The Georgian kingdoms
An effective Georgian state only entered the local stage early in the ninth century, under the auspices of the Bagratid dynasty. This clan contributed rulers to both the Georgian and Armenian lines, and hence the medieval history of both kingdoms overlapped to some extent. They claimed direct descent from David and Bathsheba, which explains a preponderance of kings named David, a coat of arms laden with Old Testament symbols and curiously Judaic stars of David embossed on many of the churches they built.
Ashot I Kuropalates began the first stages of territorial expansion and church-building in the area, under the guidance of the monk Gregory Khantzeli. Ashot’s descendants included David Magistros (“the Great”) of Oltu and Bagrat III, who in 1008 succeeded in unifying the various Georgian principalities into one kingdom with a capital at Kutaisi. A decade or so later the Byzantines compelled Bagrat’s successor, Georgi I, to evacuate Tao and Klarjeti, making it an easy matter for the Selçuks to step in during 1064. They ravaged Georgia and all of eastern Anatolia, but as soon as they turned to confront the Crusaders a Bagratid revival began. David the Restorer not only managed by 1125 to expel the Selçuks, but moved the Bagratid court to newly captured Tblisi, and reunited the various feuding principalities ruled by minor Bagratid warlords.

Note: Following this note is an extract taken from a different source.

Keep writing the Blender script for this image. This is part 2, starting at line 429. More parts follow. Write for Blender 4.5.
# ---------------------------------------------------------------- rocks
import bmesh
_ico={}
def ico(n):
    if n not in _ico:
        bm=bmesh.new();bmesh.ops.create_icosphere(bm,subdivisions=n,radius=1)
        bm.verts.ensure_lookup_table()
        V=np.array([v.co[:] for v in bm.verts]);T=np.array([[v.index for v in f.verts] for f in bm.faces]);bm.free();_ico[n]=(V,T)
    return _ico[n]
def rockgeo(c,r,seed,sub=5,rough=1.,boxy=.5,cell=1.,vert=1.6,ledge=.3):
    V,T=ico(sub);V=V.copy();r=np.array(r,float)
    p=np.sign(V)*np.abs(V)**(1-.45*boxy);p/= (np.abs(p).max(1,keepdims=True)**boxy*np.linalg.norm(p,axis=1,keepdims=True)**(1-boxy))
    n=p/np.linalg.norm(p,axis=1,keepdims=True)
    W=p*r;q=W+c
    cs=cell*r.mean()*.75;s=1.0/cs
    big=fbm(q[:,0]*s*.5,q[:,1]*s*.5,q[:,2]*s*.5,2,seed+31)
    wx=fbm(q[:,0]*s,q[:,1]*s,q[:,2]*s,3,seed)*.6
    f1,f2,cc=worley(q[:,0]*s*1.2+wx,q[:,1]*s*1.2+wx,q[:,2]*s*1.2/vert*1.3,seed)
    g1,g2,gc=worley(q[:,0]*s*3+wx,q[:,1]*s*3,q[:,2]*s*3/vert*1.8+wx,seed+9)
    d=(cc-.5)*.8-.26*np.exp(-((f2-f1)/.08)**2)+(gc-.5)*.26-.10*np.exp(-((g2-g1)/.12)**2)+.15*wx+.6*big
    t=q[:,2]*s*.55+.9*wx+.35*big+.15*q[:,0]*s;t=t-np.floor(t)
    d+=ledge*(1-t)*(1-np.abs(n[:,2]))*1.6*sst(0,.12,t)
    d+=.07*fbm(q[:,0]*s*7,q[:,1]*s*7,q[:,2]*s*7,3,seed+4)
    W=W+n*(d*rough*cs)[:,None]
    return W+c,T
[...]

Under the rule of David’s great-granddaughter Tamara, medieval Georgia acquired its greatest extent and prestige, controlling most of modern Georgia, Armenia and Azerbaijan from the Black Sea to the Caspian, as well as the ancestral Georgian valleys. The queen was not only a formidable military strategist and shrewd diplomat, but displayed a humanity and tolerance unusual for the era. Many churches and monasteries were repaired or re-endowed by Tamara, and despite being a woman and a non-Muslim, her name still elicits respectful compliments from local Turks.
Following Tamara’s death the Georgian kingdom began a slow but steady decline, effectively partitioned between the Ottoman and Persian empires. The rise of imperial Russia signalled the end of any viable Georgian state, and the last semi-independent king effectively surrendered to Catherine the Great in 1783.
Georgian monuments
The Bagratids were a prolific bunch, and they erected castles on just about every height; generally a passing glance is what you’ll have to be satisfied with, since access to many of these eyries has long been impossible except for technical climbers. The most remarkable examples are the early Bagratid monastic churches, all dating from before the move northeast to the Caucasus proper, and most sited amid oases at the heads of remote valleys. The Georgians borrowed many of the architectural features of Armenian churches and it takes a trained eye to distinguish the two styles, though in general the Georgians rarely attempted the rotundas or multi-lobed domed squares beloved of the Armenians.
There’s not been nearly the degree of official stonewalling about Georgian Christians as there is concerning Armenians, and the churches have become recognized as tourist attractions. Almost all have suffered some damage from dynamite- and pickaxe-wielding treasure-hunters: the locals have an unshakeable conviction that all of the Christians who left the area in 1923 secreted precious items in or under their churches in the mistaken belief that they’d eventually be able to return.